■ Exercise aim ■
Look through the listing below for the line containing "What Blender Python". Copy it and each line after it up to and including the line containing "S.cycles.sample_clamp_indirect = 4", exactly, leaving out pictures.

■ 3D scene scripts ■
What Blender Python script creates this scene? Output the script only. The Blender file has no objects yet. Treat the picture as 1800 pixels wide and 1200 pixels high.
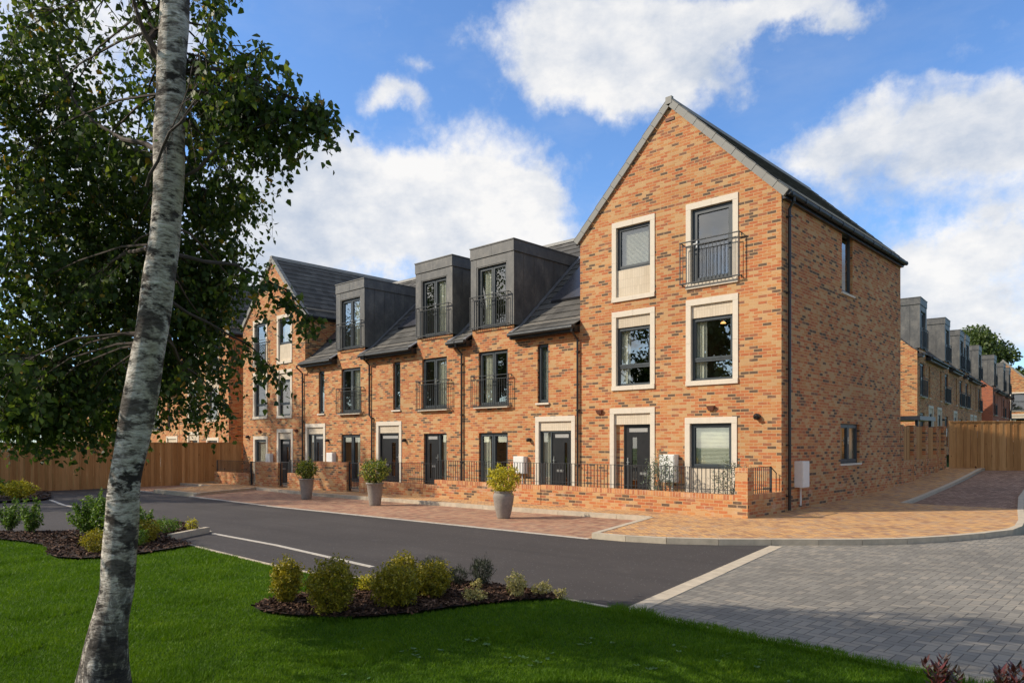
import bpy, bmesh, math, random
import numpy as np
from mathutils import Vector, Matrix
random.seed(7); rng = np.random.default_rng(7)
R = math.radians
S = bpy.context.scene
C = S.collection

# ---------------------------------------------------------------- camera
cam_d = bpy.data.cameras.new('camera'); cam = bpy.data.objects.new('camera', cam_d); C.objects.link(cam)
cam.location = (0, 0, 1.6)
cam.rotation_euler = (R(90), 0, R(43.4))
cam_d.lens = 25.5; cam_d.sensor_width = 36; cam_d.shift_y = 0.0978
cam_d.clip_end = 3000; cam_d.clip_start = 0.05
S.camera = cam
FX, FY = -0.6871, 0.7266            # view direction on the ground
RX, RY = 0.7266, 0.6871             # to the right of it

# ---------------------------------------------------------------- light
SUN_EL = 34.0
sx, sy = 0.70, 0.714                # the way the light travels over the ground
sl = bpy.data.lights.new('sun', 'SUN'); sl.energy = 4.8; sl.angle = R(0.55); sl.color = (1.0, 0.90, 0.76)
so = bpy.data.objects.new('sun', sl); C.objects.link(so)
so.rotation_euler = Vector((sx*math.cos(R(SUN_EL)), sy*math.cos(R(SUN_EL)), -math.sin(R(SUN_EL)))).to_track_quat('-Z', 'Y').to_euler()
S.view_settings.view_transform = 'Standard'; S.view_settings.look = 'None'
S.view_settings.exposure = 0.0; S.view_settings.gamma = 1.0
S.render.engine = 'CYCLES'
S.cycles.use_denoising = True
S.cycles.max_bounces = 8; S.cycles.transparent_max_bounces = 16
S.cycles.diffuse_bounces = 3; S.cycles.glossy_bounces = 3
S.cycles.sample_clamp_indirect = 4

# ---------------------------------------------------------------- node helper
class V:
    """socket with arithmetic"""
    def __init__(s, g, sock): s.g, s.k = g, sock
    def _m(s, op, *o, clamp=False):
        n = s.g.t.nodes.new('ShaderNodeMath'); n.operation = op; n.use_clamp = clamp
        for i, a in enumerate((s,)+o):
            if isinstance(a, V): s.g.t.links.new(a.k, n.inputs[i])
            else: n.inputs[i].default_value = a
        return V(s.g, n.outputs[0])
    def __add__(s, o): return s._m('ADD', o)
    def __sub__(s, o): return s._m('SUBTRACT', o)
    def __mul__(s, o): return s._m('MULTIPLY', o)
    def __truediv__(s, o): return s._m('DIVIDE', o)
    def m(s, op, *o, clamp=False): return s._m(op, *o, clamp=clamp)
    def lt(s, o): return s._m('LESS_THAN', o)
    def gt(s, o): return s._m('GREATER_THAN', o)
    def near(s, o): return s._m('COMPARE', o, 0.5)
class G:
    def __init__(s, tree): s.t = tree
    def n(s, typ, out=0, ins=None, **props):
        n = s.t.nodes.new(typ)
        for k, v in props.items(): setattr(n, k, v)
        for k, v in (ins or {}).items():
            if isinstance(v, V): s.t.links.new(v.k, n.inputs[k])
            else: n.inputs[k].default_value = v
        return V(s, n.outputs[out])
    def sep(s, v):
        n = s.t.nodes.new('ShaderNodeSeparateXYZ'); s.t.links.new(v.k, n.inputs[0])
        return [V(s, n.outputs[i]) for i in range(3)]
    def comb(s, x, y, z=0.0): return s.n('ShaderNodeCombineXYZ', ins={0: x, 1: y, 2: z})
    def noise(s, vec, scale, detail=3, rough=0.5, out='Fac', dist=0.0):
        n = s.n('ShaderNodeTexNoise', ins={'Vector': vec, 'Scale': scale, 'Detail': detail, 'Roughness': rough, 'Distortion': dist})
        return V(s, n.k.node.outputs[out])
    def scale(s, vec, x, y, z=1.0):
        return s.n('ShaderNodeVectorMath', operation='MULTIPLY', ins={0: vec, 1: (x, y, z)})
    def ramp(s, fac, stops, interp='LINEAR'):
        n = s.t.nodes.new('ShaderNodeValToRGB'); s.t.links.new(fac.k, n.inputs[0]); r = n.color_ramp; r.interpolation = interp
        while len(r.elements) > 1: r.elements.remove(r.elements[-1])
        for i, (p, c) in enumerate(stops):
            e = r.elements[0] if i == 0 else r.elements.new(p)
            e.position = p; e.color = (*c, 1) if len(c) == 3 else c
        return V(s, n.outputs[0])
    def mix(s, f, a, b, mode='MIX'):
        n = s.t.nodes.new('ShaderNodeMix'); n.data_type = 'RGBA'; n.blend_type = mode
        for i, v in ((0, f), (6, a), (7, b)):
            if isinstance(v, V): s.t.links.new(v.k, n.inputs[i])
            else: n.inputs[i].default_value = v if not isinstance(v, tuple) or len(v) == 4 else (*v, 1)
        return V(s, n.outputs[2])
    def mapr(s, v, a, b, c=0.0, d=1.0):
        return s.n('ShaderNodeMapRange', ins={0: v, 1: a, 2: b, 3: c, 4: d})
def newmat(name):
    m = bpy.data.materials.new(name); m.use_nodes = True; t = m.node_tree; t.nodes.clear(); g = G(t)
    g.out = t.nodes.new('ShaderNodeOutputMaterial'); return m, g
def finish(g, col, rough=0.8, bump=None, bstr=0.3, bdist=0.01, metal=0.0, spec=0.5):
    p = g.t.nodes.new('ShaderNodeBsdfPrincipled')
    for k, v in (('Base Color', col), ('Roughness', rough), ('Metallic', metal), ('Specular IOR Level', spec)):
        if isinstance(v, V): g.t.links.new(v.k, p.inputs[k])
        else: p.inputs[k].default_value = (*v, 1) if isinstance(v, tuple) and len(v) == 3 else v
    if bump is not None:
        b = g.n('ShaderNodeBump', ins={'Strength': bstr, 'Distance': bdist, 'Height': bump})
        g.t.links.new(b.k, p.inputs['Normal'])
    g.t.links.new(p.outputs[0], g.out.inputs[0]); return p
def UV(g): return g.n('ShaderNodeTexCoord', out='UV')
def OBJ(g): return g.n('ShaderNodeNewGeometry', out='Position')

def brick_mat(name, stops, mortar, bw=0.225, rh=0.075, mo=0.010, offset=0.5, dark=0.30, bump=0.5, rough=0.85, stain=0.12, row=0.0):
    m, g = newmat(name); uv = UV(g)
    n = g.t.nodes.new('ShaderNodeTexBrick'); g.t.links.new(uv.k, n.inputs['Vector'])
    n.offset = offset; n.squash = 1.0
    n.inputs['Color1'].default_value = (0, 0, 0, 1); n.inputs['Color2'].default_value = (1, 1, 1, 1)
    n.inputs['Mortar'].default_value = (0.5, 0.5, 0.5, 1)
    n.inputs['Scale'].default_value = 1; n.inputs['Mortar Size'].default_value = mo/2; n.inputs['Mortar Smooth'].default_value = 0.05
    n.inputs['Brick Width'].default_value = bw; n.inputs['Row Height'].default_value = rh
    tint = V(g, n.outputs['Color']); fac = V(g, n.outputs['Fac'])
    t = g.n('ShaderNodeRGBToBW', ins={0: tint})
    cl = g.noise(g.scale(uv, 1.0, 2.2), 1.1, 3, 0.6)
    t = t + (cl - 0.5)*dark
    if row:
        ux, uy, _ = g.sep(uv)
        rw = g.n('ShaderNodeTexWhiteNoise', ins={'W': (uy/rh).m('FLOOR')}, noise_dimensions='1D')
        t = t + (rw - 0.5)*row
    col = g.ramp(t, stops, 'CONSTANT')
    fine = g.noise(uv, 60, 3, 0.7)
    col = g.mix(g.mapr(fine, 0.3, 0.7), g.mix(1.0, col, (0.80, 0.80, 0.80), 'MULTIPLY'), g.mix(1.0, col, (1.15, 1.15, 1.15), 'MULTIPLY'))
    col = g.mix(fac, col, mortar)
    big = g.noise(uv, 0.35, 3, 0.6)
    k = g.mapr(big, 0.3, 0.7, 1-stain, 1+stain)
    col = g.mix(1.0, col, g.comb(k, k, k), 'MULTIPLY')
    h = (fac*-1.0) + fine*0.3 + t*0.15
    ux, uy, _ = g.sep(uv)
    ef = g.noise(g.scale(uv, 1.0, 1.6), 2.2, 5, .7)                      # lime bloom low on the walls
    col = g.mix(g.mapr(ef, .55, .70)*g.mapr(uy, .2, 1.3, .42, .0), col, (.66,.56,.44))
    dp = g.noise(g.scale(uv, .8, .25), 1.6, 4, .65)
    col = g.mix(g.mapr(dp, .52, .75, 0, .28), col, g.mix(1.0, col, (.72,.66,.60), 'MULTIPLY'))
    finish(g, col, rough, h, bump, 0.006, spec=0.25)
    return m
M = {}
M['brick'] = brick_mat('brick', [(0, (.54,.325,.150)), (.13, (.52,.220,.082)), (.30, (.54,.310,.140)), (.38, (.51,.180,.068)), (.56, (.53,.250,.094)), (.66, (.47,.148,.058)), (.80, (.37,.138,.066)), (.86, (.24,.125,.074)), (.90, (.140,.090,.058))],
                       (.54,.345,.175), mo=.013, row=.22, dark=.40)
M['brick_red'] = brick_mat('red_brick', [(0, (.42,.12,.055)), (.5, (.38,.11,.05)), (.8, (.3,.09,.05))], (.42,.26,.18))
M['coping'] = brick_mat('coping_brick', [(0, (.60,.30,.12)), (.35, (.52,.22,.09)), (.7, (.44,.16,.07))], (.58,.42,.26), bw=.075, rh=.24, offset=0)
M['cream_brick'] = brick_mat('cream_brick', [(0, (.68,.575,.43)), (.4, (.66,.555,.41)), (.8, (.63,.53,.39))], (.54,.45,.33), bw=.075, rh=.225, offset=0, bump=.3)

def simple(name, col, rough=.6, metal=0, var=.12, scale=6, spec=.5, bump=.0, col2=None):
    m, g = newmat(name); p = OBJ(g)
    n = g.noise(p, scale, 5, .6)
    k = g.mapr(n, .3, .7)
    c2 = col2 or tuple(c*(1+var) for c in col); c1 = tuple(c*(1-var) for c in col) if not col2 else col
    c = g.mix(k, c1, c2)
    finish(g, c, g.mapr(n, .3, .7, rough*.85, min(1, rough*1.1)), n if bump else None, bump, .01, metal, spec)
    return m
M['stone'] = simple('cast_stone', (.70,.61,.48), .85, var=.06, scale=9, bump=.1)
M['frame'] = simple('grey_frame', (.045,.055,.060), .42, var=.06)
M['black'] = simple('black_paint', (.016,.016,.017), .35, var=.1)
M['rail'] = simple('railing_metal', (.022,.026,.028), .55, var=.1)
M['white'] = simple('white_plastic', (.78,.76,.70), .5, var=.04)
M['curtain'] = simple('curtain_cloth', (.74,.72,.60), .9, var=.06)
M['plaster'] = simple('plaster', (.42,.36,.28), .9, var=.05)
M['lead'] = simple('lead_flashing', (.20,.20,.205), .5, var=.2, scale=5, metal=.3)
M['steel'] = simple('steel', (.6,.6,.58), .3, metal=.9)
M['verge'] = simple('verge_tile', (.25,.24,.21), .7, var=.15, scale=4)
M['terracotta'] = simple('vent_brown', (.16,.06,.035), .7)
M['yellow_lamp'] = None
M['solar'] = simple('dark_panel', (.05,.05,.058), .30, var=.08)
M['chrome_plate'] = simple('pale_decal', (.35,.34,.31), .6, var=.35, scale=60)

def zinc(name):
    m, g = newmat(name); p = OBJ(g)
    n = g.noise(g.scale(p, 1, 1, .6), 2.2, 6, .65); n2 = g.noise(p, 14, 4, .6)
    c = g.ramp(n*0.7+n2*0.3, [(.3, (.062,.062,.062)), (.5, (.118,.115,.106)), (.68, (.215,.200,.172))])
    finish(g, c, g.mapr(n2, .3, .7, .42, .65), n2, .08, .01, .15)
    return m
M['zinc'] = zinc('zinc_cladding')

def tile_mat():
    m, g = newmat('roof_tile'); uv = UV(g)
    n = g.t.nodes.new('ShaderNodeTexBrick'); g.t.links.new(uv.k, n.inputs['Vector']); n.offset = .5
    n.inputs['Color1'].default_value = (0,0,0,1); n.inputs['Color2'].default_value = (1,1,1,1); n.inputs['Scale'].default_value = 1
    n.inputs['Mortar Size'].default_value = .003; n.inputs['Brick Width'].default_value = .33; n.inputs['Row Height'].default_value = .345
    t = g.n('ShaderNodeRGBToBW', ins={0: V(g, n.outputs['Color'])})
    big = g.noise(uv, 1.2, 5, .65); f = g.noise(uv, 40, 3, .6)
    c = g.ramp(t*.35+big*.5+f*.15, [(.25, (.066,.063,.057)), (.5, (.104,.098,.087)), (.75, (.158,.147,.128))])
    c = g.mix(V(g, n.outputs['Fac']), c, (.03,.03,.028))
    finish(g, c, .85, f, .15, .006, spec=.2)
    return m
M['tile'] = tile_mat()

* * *

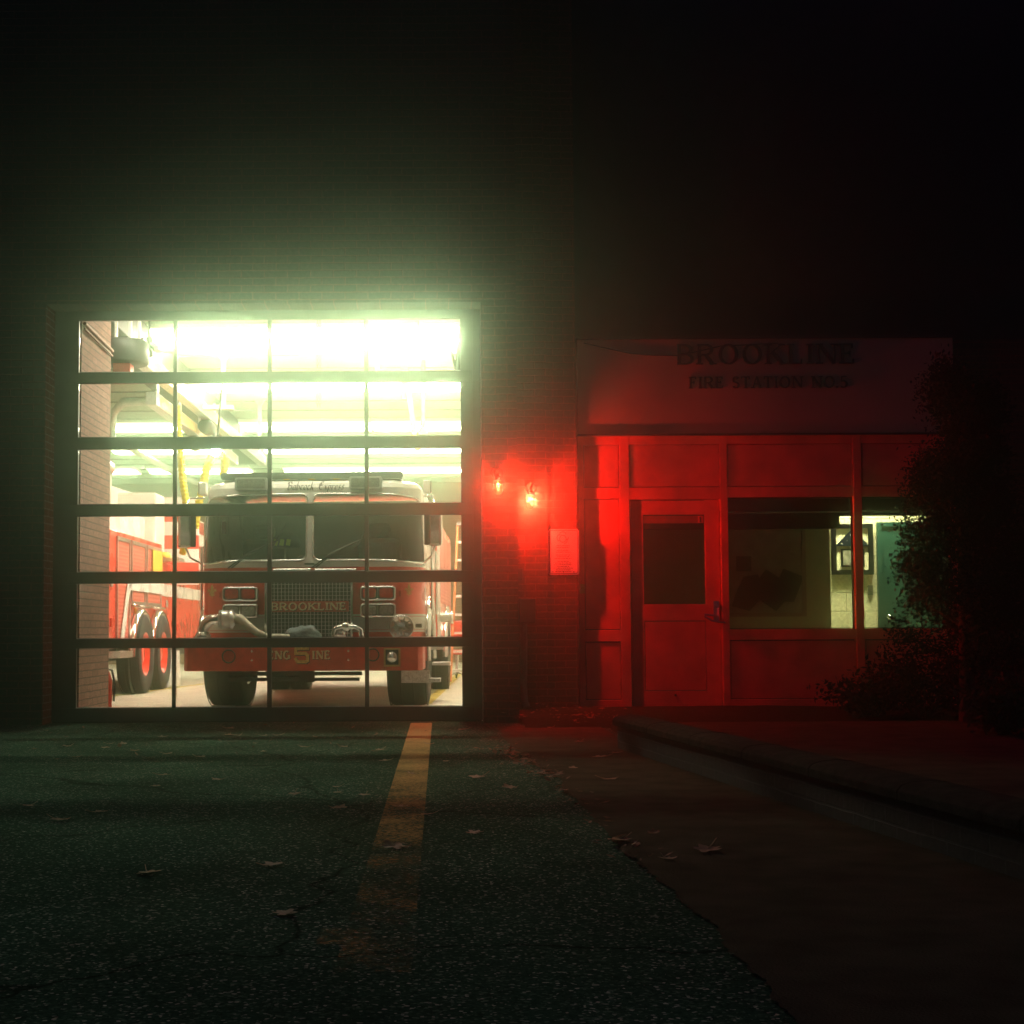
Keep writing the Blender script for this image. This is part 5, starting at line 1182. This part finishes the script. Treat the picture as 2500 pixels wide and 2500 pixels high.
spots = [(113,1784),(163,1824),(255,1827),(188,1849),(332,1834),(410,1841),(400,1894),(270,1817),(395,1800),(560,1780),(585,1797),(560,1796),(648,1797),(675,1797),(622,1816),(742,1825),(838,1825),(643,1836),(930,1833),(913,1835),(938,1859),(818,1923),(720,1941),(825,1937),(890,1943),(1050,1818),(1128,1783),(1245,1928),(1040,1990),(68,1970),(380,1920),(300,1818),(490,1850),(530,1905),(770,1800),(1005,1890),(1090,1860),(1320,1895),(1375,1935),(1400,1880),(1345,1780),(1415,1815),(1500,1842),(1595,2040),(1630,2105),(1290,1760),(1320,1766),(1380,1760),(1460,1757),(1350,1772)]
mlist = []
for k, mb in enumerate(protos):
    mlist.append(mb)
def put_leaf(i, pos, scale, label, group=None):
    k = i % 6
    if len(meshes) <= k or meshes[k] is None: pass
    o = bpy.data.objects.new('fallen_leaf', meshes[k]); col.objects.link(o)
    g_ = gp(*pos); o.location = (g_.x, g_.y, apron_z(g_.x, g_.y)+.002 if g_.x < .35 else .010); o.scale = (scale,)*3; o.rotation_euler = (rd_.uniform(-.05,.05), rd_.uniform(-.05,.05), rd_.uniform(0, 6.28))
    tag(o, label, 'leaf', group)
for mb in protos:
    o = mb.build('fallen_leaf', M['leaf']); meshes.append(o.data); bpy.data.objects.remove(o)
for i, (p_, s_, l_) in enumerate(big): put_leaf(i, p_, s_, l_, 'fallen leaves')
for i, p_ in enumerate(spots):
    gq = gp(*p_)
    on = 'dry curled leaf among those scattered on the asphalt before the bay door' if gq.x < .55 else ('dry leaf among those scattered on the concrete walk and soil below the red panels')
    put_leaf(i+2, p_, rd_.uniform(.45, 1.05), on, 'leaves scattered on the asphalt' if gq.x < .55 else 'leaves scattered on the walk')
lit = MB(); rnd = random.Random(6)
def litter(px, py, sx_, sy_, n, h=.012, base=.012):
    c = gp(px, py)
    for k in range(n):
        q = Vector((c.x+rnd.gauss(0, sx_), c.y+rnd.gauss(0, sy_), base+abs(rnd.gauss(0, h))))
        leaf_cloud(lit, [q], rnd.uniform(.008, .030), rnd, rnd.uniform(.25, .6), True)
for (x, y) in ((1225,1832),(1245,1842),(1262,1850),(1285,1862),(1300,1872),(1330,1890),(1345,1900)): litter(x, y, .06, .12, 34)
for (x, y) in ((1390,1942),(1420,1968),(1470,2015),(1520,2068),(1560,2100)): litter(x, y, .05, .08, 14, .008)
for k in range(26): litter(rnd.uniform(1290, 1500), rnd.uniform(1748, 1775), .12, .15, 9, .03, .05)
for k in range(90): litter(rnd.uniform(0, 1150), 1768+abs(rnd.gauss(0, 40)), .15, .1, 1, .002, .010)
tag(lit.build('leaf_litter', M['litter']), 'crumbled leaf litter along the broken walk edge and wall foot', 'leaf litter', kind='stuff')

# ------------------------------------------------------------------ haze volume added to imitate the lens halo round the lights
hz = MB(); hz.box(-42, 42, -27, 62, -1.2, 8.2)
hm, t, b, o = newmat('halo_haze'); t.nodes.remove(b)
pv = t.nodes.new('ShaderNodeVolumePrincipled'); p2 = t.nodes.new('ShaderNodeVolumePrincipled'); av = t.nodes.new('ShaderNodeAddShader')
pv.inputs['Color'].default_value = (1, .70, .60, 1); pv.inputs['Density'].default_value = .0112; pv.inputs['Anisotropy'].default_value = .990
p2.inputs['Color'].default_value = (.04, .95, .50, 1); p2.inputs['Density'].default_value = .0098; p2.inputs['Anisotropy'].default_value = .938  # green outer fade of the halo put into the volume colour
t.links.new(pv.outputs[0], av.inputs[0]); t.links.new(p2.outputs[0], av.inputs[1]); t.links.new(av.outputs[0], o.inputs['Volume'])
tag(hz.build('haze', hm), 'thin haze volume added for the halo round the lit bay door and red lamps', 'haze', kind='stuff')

■ Task output ■
What Blender Python script creates this scene? Output the script only. The Blender file has no objects yet. Treat the picture as 1800 pixels wide and 1200 pixels high.
import bpy, bmesh, math, random
import numpy as np
from mathutils import Vector, Matrix
random.seed(7); rng = np.random.default_rng(7)
R = math.radians
S = bpy.context.scene
C = S.collection

# ---------------------------------------------------------------- camera
cam_d = bpy.data.cameras.new('camera'); cam = bpy.data.objects.new('camera', cam_d); C.objects.link(cam)
cam.location = (0, 0, 1.6)
cam.rotation_euler = (R(90), 0, R(43.4))
cam_d.lens = 25.5; cam_d.sensor_width = 36; cam_d.shift_y = 0.0978
cam_d.clip_end = 3000; cam_d.clip_start = 0.05
S.camera = cam
FX, FY = -0.6871, 0.7266            # view direction on the ground
RX, RY = 0.7266, 0.6871             # to the right of it

# ---------------------------------------------------------------- light
SUN_EL = 34.0
sx, sy = 0.70, 0.714                # the way the light travels over the ground
sl = bpy.data.lights.new('sun', 'SUN'); sl.energy = 4.8; sl.angle = R(0.55); sl.color = (1.0, 0.90, 0.76)
so = bpy.data.objects.new('sun', sl); C.objects.link(so)
so.rotation_euler = Vector((sx*math.cos(R(SUN_EL)), sy*math.cos(R(SUN_EL)), -math.sin(R(SUN_EL)))).to_track_quat('-Z', 'Y').to_euler()
S.view_settings.view_transform = 'Standard'; S.view_settings.look = 'None'
S.view_settings.exposure = 0.0; S.view_settings.gamma = 1.0
S.render.engine = 'CYCLES'
S.cycles.use_denoising = True
S.cycles.max_bounces = 8; S.cycles.transparent_max_bounces = 16
S.cycles.diffuse_bounces = 3; S.cycles.glossy_bounces = 3
S.cycles.sample_clamp_indirect = 4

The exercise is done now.